Windows 7 switcharoo

· by Steve · Read in about 4 min · (794 Words)

Spring is usually a time of change, and I finally got a gap in my schedule where I could wipe my primary Windows machine and install Windows 7 (64-bit). It’s had XP on it for years - my experience with Vista on secondary test machines quashed any desire to ‘upgrade’ my primary work environment, and despite owning Windows 7 for some months a number of things have stopped me installing it, from lack of driver support for my office wifi-connected all-in-one printer / scanner, to work commitments where I couldn’t afford to take the time out to reinstall and set up several complex environments.

So, as someone who hated Vista, what are my impressions? It’s actually pretty good. It’s not perfect, but it’s definitely better than what came before, which is exactly what I expect from an upgrade (and exactly what Vista didn’t deliver). Things I like:

  • Taskbar - clearly inspired by the OS X Dock, but adds some features of its own too like the jump lists and window previews. I’d prefer if clicking the button when there are multiple windows open switched to the last one you had been using, instead of forcing you to pick one, but on the whole it works well.
  • Windows Update gets out of my face - Vista’s Windows Update was a dog, while it was kicking in it sucked resources like a bastard and threw off any performance testing I was doing, sometimes for long periods (made worse perhaps by the fact that I didn’t use Vista that much). The new one seems much lighter.
  • Responsive - they say they’ve improved the parallelism in many systems, and it certainly feels like it. The same machine feels faster on Windows 7, compared to feeling slower in Vista.
  • Libraries - these are like customising your sidebar in OS X’s finder, but add more features like grouping and collection searching. Nice.
  • Devices & Printers - when I looked at this view and saw that it came up with photos of my exact mouse, printer etc, without any specific drivers etc installed apart from the base system, I thought that was pretty cool. It’s actually a useful view in practice too, but the pictures made me grin, because I’m shallow. But then, if you don’t smile at least once when you use an OS for the first time, something is wrong on the usability side.

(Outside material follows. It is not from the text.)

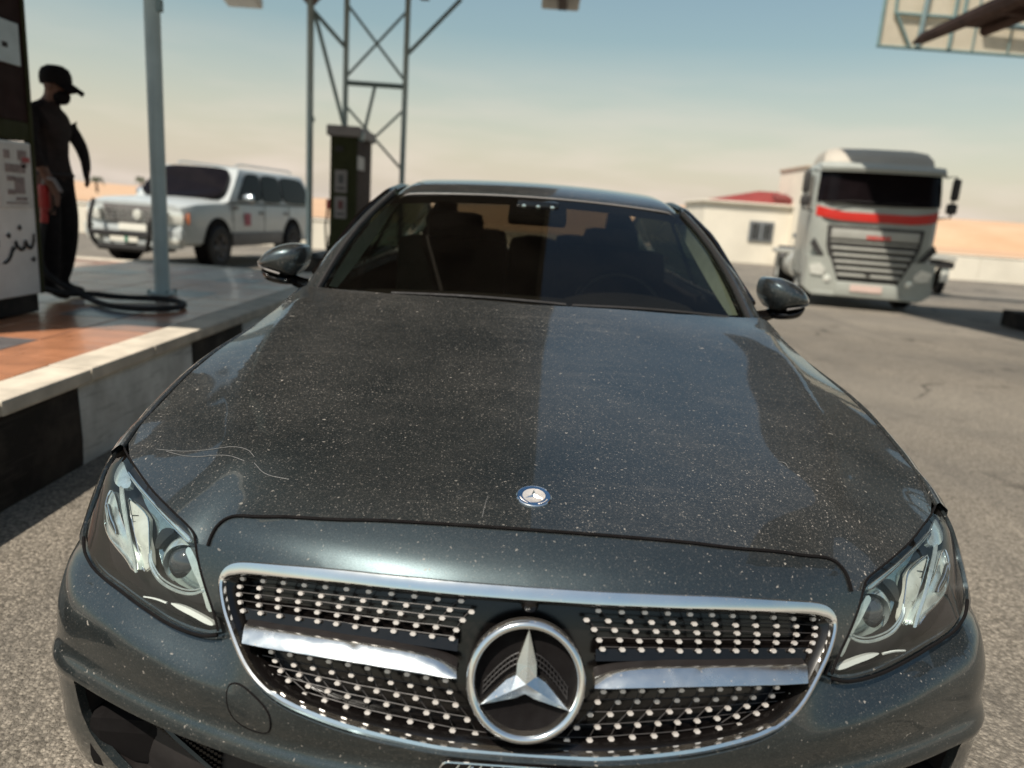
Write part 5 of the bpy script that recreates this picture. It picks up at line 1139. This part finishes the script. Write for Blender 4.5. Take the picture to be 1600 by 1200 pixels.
mb = MB(); mb.box((0, .12, .36), (1.2, .3, .12), bev=.03); S0('skid_plate', m_seam, mb, suv)
mb = MB(); mb.box((.02, -.10, .70), (.52, .02, .12), bev=.005); S0('number_plate', m_plate, mb, suv, False)
mb = MB(); mb.box((-.02, -.285, .50), (.52, .02, .11), bev=.005); S0('number_plate', m_plate, mb, suv, False)
mb = MB(); mb.box((.03, -.297, .50), (.06, .01, .11)); S0('plate_patch', plain('plate_green', (.03, .22, .14), .5), mb, suv, False)
bb_ = MB(); r_ = .040
for sg in (-1, 1):
    bb_.tube(smooth_poly([(sg*.66, -.16, 1.12), (sg*.60, -.30, .98), (sg*.56, -.42, .80), (sg*.56, -.42, .60), (sg*.50, -.40, .44), (sg*.44, -.32, .34)], 2), r_, 8)
bb_.tube([(-.56, -.42, .60), (.56, -.42, .60)], r_*1.15, 8); bb_.tube([(-.46, -.34, .36), (.46, -.34, .36)], .06, 8)
bb_.box((0, -.02, .40), (.10, .4, .06)); S0('bull_bar', m_rubber, bb_, suv)
for sg in (-1, 1):
    mb = MB(); mb.lathe([(.0002, -.05), (.06, -.045), (.075, -.02), (.06, .04)], (sg*.66, -.30, .70), 'y', 16); S0('driving_lamp', m_lampg, mb, suv)
mb = MB(); mb.box((1.008, 2.06, .90), (.008, .24, .24), bev=.002); S0('door_decal', m_decal, mb, suv, False)
mb = MB(); mb.box((1.004, 1.60, 1.12), (.012, .20, .07), bev=.004); S0('wing_vent', m_cladding, mb, suv, False)
mb = MB(); 
for sg in (-1, 1): mb.tube([(sg*.62, 2.3, 1.93), (sg*.64, 2.5, 1.96), (sg*.64, 4.6, 1.96), (sg*.62, 4.8, 1.92)], .02, 6)
S0('roof_rail', m_wht, mb, suv)

# ================================================================== tractor lorry (front faces the viewer: local -y)
m_tp = plain('lorry_silver_paint', (.33, .34, .305), .45, 0, .08, 2, .15)
m_tcream = plain('lorry_roof_paint', (.40, .36, .30), .6, 0, .08, 2)
m_tred = plain('lorry_red_stripe', (.50, .018, .010), .5, 0, .06, 4)
m_tgrey = plain('lorry_grey_plastic', (.035, .032, .030), .6, 0, .15, 4)
m_tbar = plain('lorry_grille_bar', (.36, .355, .32), .45, .1, .1, 4)
lorry = thing('lorry', 'silver tractor lorry with a broad red stripe, half in canopy shade at the lane end', 'lorry', (7.22, 15.75, gz(16)), R(-12))
def cabsec(zs, yf):   # plan outline of the cab at one height
    w = zs; return [(-w, 2.2), (-w, yf+.42), (-w+.05, yf+.20), (-w+.16, yf+.07), (-w*.5, yf+.01), (0, yf), (w*.5, yf+.01), (w-.16, yf+.07), (w-.05, yf+.20), (w, yf+.42), (w, 2.2)]
mb = MB(); G = []
for z, w, yf in ((.62, 1.22, .06), (.9, 1.235, .03), (1.3, 1.24, .02), (1.72, 1.245, .03), (2.10, 1.245, .06), (2.5, 1.235, .14), (2.86, 1.215, .24), (2.95, 1.19, .34), (3.02, 1.12, .48)):
    G.append([(x, y, z) for x, y in cabsec(w, yf)])
mb.grid(G, cv=True); mb.f.append(tuple(range(11))); mb.f.append(tuple(range(88, 99))); mb.m += [0, 0]; tc_ = S0('cab', m_tp, mb, lorry)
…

There are some stupid things though:

  • UAC remains dumb - it still text-matches filenames like ‘patch.exe’ and arbitrarily decides that they need to be admin-level. Sure you can tack a manifest onto it to tell it not to, but for Christ sakes, talk about a blunt instrument.
  • Startup items - Why is changing what apps load at login still so esoteric? It hasn’t changed since Windows 95, and they’ve hidden the Startup menu by default now (and services are even harder to find). Just not user-friendly at all - compare to OS X where Login Items is very simple for anyone to use.
  • Network Drive Login Scope is obscure - This is new in Windows 7 - if you connect to a NAS or other network drive, enter your login and click the ‘Remember’ checkbox, it only actually remembers until you log out, not permanently as in previous versions. To change this is very obtuse and user-unfriendly - you have to open Credentials Manager, delete the existing credential (because editing the scope is not possible for no particular reason), and re-create it with the same details (again, scope is not an explicit option so you just have to go on faith here). By doing this the scope becomes ‘Enterprise’ rather than ‘Session’ (which is obscure in itself) and the result is that your credentials will be remembered across logout / reboots like in XP / Vista. It took me some forum browsing to figure this out, and it’s just not an intuitive design. Adding a ‘scope’ combo to the remember option that says ‘Until logout’ or ‘Forever’ would solve it, but no, that would just be too simple & intuitive.
  • Aero Shake is just silly

But, the bottom line is that on balance it’s pleasant to use despite a few oddities, and I’m happy with Windows 7 as my main Windows OS now in a way I never was with Vista. I still find OS X more pleasant to use, but this is the closest Windows has ever come to it, and it adds a few ideas of its own too, that importantly actually work & add value - compared to Vista that mostly imitated and whose additions just fell flat (Flip3D, I’m looking at you). So, a good OS, and the first one from MS since 2001 that I don’t regret spending money on.